*AVAILABLE RECORDS*
——
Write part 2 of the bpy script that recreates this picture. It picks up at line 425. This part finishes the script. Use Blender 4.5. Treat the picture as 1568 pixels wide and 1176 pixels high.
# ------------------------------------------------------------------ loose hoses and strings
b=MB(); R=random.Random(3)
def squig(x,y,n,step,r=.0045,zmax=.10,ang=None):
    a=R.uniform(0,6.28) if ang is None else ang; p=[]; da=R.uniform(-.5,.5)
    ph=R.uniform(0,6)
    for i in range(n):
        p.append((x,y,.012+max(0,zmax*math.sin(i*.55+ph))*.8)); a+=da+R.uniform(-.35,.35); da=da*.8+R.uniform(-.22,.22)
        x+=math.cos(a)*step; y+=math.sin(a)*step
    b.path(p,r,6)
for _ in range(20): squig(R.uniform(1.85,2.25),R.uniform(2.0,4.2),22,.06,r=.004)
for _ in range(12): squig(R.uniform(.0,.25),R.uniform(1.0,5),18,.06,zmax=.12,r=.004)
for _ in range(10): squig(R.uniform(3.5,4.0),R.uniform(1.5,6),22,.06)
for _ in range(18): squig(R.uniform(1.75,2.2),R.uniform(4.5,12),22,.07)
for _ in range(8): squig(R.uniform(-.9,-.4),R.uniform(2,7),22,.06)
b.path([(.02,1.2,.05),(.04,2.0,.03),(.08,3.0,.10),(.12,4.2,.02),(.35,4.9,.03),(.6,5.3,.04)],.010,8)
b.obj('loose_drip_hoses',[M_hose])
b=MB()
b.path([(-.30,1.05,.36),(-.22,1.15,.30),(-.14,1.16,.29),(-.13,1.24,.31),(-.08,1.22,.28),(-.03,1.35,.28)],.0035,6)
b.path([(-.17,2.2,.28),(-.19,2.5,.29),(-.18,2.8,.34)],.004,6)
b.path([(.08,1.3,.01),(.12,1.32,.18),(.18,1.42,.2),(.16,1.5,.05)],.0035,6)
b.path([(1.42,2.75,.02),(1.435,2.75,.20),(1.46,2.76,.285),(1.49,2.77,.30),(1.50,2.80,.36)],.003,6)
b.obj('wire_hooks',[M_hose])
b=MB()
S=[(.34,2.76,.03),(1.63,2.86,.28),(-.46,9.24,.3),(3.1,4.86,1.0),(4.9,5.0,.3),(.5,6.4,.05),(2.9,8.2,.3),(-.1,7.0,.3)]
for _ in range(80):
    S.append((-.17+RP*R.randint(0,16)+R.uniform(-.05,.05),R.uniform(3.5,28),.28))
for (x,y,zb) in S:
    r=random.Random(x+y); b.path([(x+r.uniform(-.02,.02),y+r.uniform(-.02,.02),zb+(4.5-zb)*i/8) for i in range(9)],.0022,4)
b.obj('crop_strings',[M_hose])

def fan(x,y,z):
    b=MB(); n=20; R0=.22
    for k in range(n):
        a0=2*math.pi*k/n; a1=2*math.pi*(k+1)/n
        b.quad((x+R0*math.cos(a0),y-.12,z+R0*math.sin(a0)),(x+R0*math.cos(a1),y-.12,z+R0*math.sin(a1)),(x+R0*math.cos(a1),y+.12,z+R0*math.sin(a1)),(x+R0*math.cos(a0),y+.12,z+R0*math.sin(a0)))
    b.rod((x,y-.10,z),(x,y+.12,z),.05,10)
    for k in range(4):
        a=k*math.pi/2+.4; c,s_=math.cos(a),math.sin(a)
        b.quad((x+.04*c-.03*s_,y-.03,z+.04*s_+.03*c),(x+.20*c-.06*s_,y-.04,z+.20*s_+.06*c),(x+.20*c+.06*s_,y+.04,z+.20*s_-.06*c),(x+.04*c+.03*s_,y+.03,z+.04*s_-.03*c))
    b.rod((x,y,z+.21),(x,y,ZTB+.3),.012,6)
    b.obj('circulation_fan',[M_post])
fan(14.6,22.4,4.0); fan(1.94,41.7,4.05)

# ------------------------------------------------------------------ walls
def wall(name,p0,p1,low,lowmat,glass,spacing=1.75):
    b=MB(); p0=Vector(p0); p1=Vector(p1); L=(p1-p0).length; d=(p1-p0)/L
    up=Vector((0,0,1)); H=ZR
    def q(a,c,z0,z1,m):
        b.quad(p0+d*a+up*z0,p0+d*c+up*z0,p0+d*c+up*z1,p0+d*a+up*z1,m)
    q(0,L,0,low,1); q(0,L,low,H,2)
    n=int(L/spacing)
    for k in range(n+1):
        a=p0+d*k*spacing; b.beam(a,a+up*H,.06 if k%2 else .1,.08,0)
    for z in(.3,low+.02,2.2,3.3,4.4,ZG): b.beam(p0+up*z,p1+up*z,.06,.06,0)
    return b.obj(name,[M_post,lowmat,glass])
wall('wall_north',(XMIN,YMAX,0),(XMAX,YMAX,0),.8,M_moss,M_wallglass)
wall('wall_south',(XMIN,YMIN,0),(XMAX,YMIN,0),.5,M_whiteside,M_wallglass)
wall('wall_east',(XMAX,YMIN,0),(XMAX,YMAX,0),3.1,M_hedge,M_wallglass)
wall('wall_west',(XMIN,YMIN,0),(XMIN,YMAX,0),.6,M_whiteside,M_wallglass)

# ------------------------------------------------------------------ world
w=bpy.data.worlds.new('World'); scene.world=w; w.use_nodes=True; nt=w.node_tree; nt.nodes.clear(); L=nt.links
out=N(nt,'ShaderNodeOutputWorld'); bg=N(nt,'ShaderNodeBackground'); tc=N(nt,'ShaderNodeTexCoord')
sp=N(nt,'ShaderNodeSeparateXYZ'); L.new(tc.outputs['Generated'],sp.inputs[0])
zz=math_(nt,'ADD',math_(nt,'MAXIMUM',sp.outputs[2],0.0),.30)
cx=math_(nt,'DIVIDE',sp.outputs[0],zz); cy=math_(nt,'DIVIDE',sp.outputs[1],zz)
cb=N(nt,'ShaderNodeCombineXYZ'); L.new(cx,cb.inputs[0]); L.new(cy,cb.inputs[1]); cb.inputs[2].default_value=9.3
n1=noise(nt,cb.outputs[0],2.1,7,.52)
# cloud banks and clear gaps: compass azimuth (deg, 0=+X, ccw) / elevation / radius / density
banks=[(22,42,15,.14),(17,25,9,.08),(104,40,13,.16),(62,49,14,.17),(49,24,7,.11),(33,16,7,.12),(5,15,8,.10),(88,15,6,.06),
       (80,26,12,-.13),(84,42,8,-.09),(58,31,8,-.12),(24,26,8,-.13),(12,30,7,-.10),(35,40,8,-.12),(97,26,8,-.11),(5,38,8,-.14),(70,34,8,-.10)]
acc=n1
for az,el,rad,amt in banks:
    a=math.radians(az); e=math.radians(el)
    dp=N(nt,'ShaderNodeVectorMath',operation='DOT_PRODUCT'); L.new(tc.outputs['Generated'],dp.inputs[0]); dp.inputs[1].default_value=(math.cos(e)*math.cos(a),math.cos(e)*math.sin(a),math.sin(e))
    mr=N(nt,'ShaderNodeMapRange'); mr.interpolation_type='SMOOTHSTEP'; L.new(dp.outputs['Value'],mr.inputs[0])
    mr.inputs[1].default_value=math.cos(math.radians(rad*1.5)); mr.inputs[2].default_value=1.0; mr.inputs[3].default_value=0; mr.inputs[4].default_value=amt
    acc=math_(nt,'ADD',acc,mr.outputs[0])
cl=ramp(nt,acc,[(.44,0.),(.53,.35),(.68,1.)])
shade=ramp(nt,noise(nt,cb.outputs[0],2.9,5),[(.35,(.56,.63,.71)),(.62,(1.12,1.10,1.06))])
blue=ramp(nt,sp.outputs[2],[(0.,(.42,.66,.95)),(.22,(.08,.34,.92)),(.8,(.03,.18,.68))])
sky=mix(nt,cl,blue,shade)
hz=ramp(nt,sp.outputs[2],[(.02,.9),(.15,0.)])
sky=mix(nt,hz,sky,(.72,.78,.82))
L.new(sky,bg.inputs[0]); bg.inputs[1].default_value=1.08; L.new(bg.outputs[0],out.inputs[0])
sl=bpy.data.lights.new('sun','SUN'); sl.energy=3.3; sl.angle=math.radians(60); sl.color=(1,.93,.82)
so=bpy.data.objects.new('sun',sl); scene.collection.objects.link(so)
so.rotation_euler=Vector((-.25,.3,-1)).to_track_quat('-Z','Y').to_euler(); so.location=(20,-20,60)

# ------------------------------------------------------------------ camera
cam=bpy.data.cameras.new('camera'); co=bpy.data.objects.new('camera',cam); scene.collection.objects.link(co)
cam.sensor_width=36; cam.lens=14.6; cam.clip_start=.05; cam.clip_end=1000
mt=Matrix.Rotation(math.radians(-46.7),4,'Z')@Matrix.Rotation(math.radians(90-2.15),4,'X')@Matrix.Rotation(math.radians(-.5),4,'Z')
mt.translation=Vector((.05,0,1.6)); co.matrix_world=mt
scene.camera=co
——
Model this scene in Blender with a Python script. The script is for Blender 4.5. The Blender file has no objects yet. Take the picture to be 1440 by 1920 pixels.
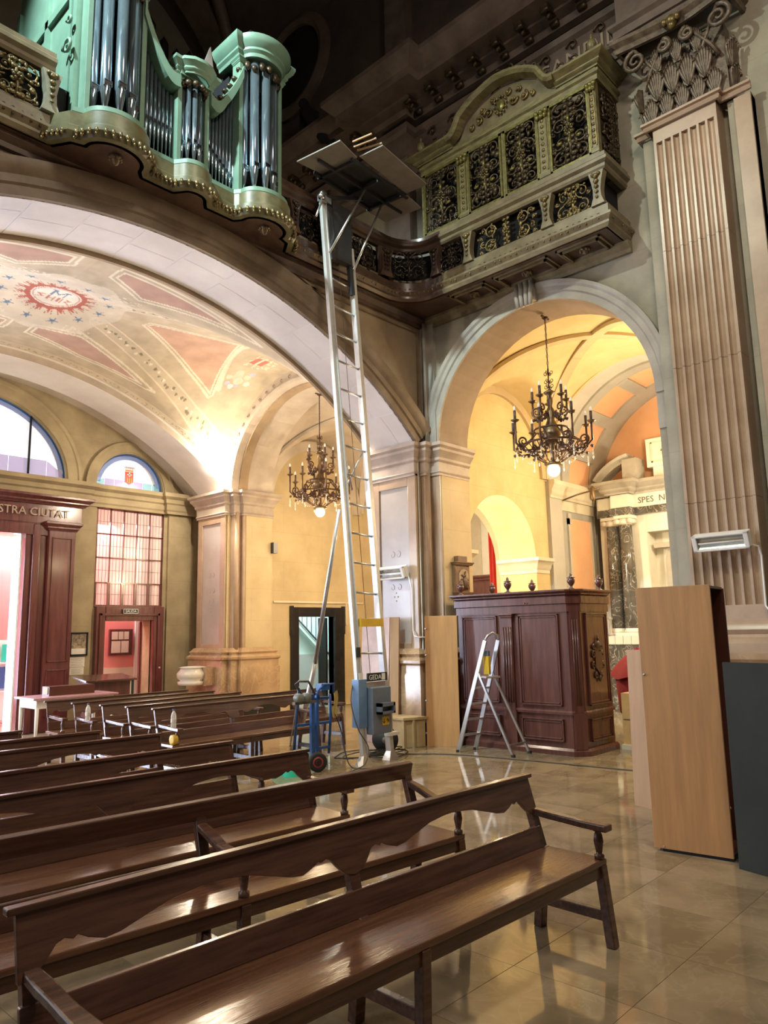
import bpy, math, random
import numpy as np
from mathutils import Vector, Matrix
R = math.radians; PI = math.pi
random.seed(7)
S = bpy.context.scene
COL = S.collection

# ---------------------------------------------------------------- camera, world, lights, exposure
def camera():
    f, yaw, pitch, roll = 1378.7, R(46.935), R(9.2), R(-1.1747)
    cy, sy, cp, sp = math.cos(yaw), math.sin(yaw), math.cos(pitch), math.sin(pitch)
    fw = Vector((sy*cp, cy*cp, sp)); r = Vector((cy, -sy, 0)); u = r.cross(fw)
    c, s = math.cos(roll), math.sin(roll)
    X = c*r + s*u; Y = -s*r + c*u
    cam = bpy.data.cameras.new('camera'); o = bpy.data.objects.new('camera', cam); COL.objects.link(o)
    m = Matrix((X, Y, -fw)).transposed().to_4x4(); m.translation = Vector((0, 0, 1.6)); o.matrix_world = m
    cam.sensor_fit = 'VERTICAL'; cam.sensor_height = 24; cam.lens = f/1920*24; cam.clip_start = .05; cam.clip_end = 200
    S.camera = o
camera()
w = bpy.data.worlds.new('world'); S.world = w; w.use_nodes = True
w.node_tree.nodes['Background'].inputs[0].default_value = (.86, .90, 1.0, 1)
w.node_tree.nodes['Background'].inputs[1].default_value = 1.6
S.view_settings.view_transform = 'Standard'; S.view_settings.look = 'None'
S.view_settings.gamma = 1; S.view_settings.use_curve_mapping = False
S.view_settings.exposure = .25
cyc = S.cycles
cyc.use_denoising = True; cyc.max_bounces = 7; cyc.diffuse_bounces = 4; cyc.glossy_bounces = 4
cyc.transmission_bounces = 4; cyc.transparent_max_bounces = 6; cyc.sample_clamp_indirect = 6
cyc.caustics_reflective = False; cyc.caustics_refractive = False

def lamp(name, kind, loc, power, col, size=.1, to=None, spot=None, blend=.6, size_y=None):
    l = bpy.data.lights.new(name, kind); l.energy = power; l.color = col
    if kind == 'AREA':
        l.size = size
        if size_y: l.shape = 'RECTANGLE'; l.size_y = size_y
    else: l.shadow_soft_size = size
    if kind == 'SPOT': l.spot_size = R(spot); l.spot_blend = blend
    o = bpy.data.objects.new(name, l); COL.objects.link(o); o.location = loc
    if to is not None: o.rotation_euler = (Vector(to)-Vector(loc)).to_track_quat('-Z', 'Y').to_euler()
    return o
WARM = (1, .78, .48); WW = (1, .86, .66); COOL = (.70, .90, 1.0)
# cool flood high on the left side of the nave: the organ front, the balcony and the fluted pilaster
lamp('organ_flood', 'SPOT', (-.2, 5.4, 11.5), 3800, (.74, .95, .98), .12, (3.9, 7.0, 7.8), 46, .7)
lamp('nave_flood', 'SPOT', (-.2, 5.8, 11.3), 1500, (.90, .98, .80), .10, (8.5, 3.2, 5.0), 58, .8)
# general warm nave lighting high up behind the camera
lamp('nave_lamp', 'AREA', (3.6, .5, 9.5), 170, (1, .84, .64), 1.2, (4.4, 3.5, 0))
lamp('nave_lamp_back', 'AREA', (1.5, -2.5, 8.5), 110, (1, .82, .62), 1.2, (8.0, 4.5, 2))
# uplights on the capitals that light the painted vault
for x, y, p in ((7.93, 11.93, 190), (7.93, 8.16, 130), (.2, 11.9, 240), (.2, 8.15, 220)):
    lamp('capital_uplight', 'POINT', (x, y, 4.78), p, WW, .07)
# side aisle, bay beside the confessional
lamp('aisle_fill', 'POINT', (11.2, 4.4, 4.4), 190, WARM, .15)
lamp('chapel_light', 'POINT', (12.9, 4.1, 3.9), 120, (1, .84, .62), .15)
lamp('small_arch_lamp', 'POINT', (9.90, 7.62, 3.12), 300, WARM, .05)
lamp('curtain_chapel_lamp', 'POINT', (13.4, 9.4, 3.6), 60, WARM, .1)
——
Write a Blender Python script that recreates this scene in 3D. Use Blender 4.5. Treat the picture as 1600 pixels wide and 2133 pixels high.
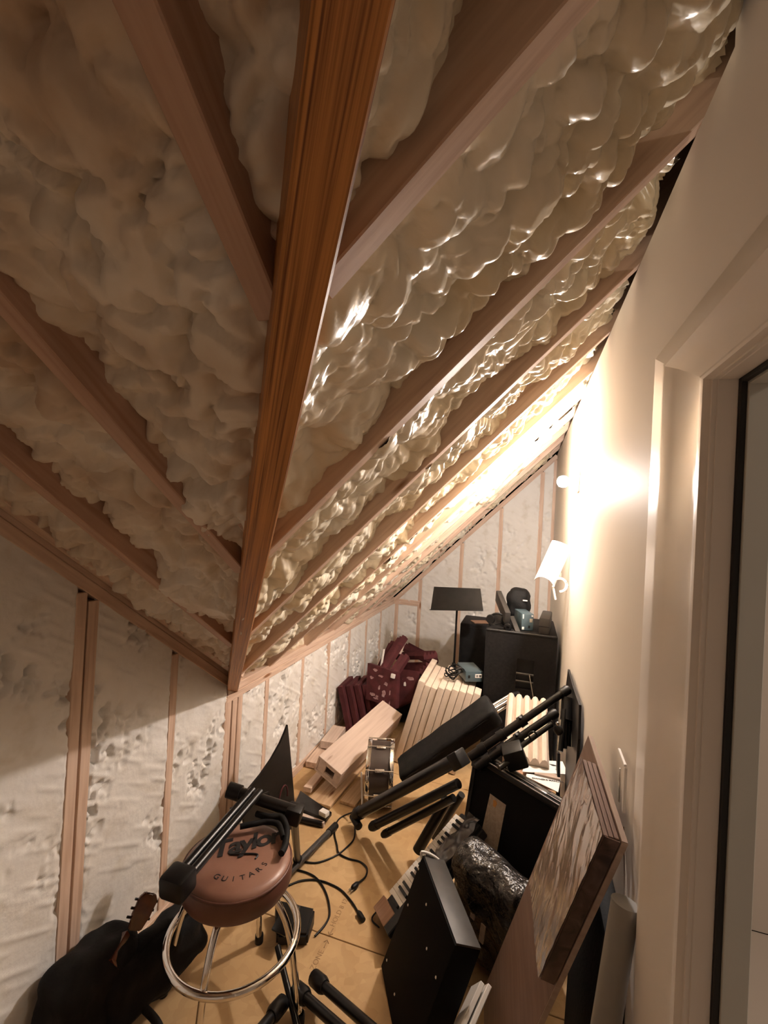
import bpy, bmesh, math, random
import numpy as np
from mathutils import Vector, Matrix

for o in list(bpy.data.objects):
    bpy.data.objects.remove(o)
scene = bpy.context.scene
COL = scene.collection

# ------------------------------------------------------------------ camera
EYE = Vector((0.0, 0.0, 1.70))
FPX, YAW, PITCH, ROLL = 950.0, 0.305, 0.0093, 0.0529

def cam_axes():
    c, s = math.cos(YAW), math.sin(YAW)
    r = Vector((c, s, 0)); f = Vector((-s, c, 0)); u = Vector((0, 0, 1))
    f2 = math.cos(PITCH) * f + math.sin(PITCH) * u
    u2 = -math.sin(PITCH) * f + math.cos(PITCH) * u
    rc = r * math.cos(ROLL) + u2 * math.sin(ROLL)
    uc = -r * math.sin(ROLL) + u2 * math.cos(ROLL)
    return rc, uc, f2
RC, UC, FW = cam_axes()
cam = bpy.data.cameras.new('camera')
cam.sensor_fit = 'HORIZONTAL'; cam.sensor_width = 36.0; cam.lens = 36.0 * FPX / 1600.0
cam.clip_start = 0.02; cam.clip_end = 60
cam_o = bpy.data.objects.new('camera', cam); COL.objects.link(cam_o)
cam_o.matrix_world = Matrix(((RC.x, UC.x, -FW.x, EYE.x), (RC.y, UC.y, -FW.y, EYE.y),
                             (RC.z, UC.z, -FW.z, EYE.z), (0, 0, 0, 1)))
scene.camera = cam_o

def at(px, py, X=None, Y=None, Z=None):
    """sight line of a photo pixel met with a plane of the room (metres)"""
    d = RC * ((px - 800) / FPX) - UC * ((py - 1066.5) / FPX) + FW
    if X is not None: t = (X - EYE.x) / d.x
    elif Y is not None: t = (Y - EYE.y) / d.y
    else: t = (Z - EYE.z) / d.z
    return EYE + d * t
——
*WORK TO BE COMPLETED*
Working from the entries above, reproduce exactly and only the lines beginning with the line that has "Write a Blender" and ending with the line that has "COL = scene.collection"; omit all pictures.

*ANSWER BELOW*
Write a Blender Python script that recreates this scene in 3D. Use Blender 4.5. Treat the picture as 1600 pixels wide and 2133 pixels high.
import bpy, bmesh, math, random
import numpy as np
from mathutils import Vector, Matrix

for o in list(bpy.data.objects):
    bpy.data.objects.remove(o)
scene = bpy.context.scene
COL = scene.collection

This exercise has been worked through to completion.